◆ GIVEN MATERIAL ◆
********************

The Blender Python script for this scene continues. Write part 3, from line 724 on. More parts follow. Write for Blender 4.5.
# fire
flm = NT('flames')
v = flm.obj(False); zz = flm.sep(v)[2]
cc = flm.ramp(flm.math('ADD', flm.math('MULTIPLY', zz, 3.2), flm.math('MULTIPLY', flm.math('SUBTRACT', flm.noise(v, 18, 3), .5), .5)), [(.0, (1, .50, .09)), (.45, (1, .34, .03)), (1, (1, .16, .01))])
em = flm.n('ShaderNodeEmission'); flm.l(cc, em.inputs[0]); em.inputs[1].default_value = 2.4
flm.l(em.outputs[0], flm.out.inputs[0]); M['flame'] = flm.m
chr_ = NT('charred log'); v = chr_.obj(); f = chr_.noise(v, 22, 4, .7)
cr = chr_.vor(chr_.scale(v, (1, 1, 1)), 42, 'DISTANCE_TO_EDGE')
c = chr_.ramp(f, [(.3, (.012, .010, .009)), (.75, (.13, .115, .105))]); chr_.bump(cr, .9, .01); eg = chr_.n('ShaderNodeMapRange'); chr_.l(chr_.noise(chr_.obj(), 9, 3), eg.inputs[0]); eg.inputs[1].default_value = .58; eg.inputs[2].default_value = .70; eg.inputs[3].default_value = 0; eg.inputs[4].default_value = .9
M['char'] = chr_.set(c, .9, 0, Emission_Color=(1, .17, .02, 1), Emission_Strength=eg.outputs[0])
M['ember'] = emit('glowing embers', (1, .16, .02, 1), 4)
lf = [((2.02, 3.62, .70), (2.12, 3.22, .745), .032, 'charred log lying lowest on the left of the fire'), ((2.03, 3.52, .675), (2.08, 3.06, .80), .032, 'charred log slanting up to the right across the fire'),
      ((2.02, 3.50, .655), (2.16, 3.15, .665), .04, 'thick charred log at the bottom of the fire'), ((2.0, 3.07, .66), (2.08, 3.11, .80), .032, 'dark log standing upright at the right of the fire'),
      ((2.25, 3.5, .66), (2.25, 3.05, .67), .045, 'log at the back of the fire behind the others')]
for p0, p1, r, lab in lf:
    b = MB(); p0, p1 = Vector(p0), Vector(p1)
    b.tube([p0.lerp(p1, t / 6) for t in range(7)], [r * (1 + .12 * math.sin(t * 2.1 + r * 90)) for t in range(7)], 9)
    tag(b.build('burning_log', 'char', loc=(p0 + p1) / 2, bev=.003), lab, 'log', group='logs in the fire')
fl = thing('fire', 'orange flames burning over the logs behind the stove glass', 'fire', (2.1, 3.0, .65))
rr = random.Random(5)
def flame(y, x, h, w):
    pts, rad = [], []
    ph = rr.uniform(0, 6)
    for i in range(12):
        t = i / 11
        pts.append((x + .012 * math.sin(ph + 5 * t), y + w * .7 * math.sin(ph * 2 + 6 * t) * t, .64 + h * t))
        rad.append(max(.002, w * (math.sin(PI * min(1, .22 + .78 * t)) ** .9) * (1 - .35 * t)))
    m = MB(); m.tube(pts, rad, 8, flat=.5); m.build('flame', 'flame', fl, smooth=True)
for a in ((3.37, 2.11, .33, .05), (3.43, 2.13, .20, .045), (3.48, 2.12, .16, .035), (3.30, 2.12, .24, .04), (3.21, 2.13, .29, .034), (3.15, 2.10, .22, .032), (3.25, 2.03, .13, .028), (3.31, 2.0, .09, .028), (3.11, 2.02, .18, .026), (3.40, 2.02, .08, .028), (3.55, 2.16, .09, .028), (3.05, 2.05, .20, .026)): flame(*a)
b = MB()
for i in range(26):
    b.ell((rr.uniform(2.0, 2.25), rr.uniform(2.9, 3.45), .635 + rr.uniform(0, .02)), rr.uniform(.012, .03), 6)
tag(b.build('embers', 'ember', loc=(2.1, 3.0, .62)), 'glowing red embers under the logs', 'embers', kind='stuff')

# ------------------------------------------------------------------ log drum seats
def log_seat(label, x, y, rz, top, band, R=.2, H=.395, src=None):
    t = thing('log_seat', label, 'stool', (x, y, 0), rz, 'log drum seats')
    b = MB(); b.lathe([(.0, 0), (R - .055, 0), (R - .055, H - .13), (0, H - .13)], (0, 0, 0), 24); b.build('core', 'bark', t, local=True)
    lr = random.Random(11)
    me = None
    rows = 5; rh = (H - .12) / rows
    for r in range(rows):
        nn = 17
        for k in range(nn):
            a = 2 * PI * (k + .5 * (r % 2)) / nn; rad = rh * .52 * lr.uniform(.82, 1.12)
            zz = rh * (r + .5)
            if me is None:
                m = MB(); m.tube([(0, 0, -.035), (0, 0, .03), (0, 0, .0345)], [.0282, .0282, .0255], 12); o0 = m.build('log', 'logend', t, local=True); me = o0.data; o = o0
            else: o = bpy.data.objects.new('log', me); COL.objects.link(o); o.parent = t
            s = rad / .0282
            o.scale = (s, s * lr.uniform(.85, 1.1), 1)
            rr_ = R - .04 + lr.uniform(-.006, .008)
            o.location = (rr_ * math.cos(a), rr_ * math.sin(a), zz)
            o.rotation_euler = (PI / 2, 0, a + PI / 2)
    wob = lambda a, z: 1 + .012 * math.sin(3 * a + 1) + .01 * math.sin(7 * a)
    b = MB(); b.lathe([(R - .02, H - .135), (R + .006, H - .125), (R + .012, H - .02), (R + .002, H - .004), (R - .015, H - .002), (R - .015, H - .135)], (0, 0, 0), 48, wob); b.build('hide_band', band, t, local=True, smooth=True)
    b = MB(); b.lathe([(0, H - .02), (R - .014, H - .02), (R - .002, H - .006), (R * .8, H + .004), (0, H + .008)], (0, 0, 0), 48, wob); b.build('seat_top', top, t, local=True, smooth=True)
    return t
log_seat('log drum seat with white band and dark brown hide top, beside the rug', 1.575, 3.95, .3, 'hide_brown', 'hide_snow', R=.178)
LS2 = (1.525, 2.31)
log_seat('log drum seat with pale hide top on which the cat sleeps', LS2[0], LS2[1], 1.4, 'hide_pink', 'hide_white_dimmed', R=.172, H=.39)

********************

◆ WORK TO DO ◆
Reproduce every line of the data verbatim.

◆ FULL OUTPUT ◆
The Blender Python script for this scene continues. Write part 3, from line 724 on. More parts follow. Write for Blender 4.5.
# fire
flm = NT('flames')
v = flm.obj(False); zz = flm.sep(v)[2]
cc = flm.ramp(flm.math('ADD', flm.math('MULTIPLY', zz, 3.2), flm.math('MULTIPLY', flm.math('SUBTRACT', flm.noise(v, 18, 3), .5), .5)), [(.0, (1, .50, .09)), (.45, (1, .34, .03)), (1, (1, .16, .01))])
em = flm.n('ShaderNodeEmission'); flm.l(cc, em.inputs[0]); em.inputs[1].default_value = 2.4
flm.l(em.outputs[0], flm.out.inputs[0]); M['flame'] = flm.m
chr_ = NT('charred log'); v = chr_.obj(); f = chr_.noise(v, 22, 4, .7)
cr = chr_.vor(chr_.scale(v, (1, 1, 1)), 42, 'DISTANCE_TO_EDGE')
c = chr_.ramp(f, [(.3, (.012, .010, .009)), (.75, (.13, .115, .105))]); chr_.bump(cr, .9, .01); eg = chr_.n('ShaderNodeMapRange'); chr_.l(chr_.noise(chr_.obj(), 9, 3), eg.inputs[0]); eg.inputs[1].default_value = .58; eg.inputs[2].default_value = .70; eg.inputs[3].default_value = 0; eg.inputs[4].default_value = .9
M['char'] = chr_.set(c, .9, 0, Emission_Color=(1, .17, .02, 1), Emission_Strength=eg.outputs[0])
M['ember'] = emit('glowing embers', (1, .16, .02, 1), 4)
lf = [((2.02, 3.62, .70), (2.12, 3.22, .745), .032, 'charred log lying lowest on the left of the fire'), ((2.03, 3.52, .675), (2.08, 3.06, .80), .032, 'charred log slanting up to the right across the fire'),
      ((2.02, 3.50, .655), (2.16, 3.15, .665), .04, 'thick charred log at the bottom of the fire'), ((2.0, 3.07, .66), (2.08, 3.11, .80), .032, 'dark log standing upright at the right of the fire'),
      ((2.25, 3.5, .66), (2.25, 3.05, .67), .045, 'log at the back of the fire behind the others')]
for p0, p1, r, lab in lf:
    b = MB(); p0, p1 = Vector(p0), Vector(p1)
    b.tube([p0.lerp(p1, t / 6) for t in range(7)], [r * (1 + .12 * math.sin(t * 2.1 + r * 90)) for t in range(7)], 9)
    tag(b.build('burning_log', 'char', loc=(p0 + p1) / 2, bev=.003), lab, 'log', group='logs in the fire')
fl = thing('fire', 'orange flames burning over the logs behind the stove glass', 'fire', (2.1, 3.0, .65))
rr = random.Random(5)
def flame(y, x, h, w):
    pts, rad = [], []
    ph = rr.uniform(0, 6)
    for i in range(12):
        t = i / 11
        pts.append((x + .012 * math.sin(ph + 5 * t), y + w * .7 * math.sin(ph * 2 + 6 * t) * t, .64 + h * t))
        rad.append(max(.002, w * (math.sin(PI * min(1, .22 + .78 * t)) ** .9) * (1 - .35 * t)))
    m = MB(); m.tube(pts, rad, 8, flat=.5); m.build('flame', 'flame', fl, smooth=True)
for a in ((3.37, 2.11, .33, .05), (3.43, 2.13, .20, .045), (3.48, 2.12, .16, .035), (3.30, 2.12, .24, .04), (3.21, 2.13, .29, .034), (3.15, 2.10, .22, .032), (3.25, 2.03, .13, .028), (3.31, 2.0, .09, .028), (3.11, 2.02, .18, .026), (3.40, 2.02, .08, .028), (3.55, 2.16, .09, .028), (3.05, 2.05, .20, .026)): flame(*a)
b = MB()
for i in range(26):
    b.ell((rr.uniform(2.0, 2.25), rr.uniform(2.9, 3.45), .635 + rr.uniform(0, .02)), rr.uniform(.012, .03), 6)
tag(b.build('embers', 'ember', loc=(2.1, 3.0, .62)), 'glowing red embers under the logs', 'embers', kind='stuff')

# ------------------------------------------------------------------ log drum seats
def log_seat(label, x, y, rz, top, band, R=.2, H=.395, src=None):
    t = thing('log_seat', label, 'stool', (x, y, 0), rz, 'log drum seats')
    b = MB(); b.lathe([(.0, 0), (R - .055, 0), (R - .055, H - .13), (0, H - .13)], (0, 0, 0), 24); b.build('core', 'bark', t, local=True)
    lr = random.Random(11)
    me = None
    rows = 5; rh = (H - .12) / rows
    for r in range(rows):
        nn = 17
        for k in range(nn):
            a = 2 * PI * (k + .5 * (r % 2)) / nn; rad = rh * .52 * lr.uniform(.82, 1.12)
            zz = rh * (r + .5)
            if me is None:
                m = MB(); m.tube([(0, 0, -.035), (0, 0, .03), (0, 0, .0345)], [.0282, .0282, .0255], 12); o0 = m.build('log', 'logend', t, local=True); me = o0.data; o = o0
            else: o = bpy.data.objects.new('log', me); COL.objects.link(o); o.parent = t
            s = rad / .0282
            o.scale = (s, s * lr.uniform(.85, 1.1), 1)
            rr_ = R - .04 + lr.uniform(-.006, .008)
            o.location = (rr_ * math.cos(a), rr_ * math.sin(a), zz)
            o.rotation_euler = (PI / 2, 0, a + PI / 2)
    wob = lambda a, z: 1 + .012 * math.sin(3 * a + 1) + .01 * math.sin(7 * a)
    b = MB(); b.lathe([(R - .02, H - .135), (R + .006, H - .125), (R + .012, H - .02), (R + .002, H - .004), (R - .015, H - .002), (R - .015, H - .135)], (0, 0, 0), 48, wob); b.build('hide_band', band, t, local=True, smooth=True)
    b = MB(); b.lathe([(0, H - .02), (R - .014, H - .02), (R - .002, H - .006), (R * .8, H + .004), (0, H + .008)], (0, 0, 0), 48, wob); b.build('seat_top', top, t, local=True, smooth=True)
    return t
log_seat('log drum seat with white band and dark brown hide top, beside the rug', 1.575, 3.95, .3, 'hide_brown', 'hide_snow', R=.178)
LS2 = (1.525, 2.31)
log_seat('log drum seat with pale hide top on which the cat sleeps', LS2[0], LS2[1], 1.4, 'hide_pink', 'hide_white_dimmed', R=.172, H=.39)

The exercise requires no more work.